Bogdan Matei, 11.07.2016, 12:13
Western powers
have reported a symbolic victory, political pundits argue, by hosting the NATO
summit in Poland, the very place where the former USSR had forced its satellite
states to formally become its allies during the Cold War by signing the Warsaw
Pact. Today, from Estonia to Bulgaria, former communist countries in Eastern
and Central Europe are part of the free world, members of the European Union
and the North Atlantic Treaty Organisation. Their concern with Moscow’s resurgence
is still very much alive though. The 28 NATO member states stand united on
Russia, which neither poses a necessary threat, nor is a strategic partner,
NATO Secretary General Jens Stoltenberg said in Warsaw. He added that the
principles underlying NATO’s relations with Moscow are complementary: strong
defence and constructive dialogue.
As part of its
defensive system, NATO decided to deploy four multinational battalions to
Poland and the Baltic States, as well as to turn a Romanian brigade into a NATO
multinational structure. The Allies have also decided to transfer control and
coordination of the anti-ballistic missile facility in Deveselu, southern
Romania, from the United States to NATO. Romania is thus consolidating its
position as a NATO member state and an important regional actor contributing to
security and stability in an area facing multiple risks, Romanian President
Klaus Iohannis said after the summit.
The Romanian
president also argued in favour of sustained increased NATO assistance to
former Soviet countries aspiring to join the EU and NATO, such as Moldova,
Ukraine and Georgia. Klaus Iohannis has warned that the crises in Syria, Iraq
and Libya, on NATO’s southern borders, are posing many challenges, and that the
Islamic State terrorist organisation poses a real threat to global security.
On the sidelines
of the Summit, NATO and the European Union have for the first time signed
official cooperation agreements in such fields as migration, hybrid threats and
cyber security.

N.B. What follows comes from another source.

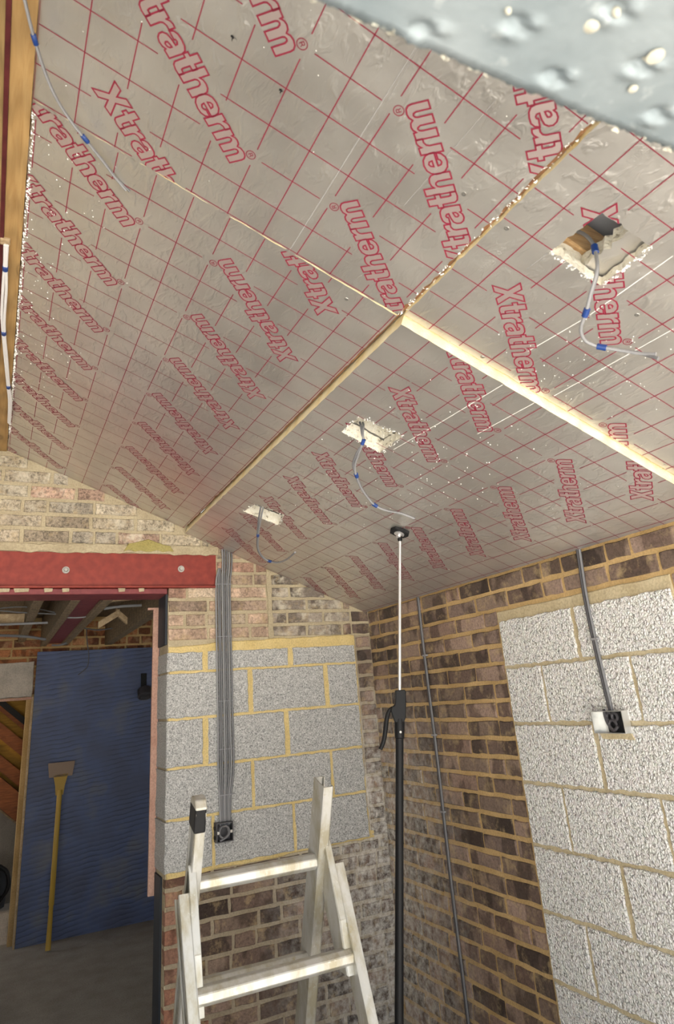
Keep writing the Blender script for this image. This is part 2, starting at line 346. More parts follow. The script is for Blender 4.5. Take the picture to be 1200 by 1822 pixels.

The so-called Warsaw Declaration, signed by all participant
countries, also includes references to air and maritime security in the Black
Sea region, a field that might see important decisions being taken at the
forthcoming NATO Defence meeting in October. These may help address what the
Bucharest media has labelled as the failure of President Klaus Iohannis,
whose proposal to create a NATO fleet in the Black Sea was not met with much
enthusiasm by neighbouring Bulgaria and Romania’s Western partners. The idea
itself remains topical, analysts have pointed out, given that the Crimean
Peninsula, which was annexed by Russia two years ago, is only a few hundred
kilometres away from Romania, Bulgaria and Turkey.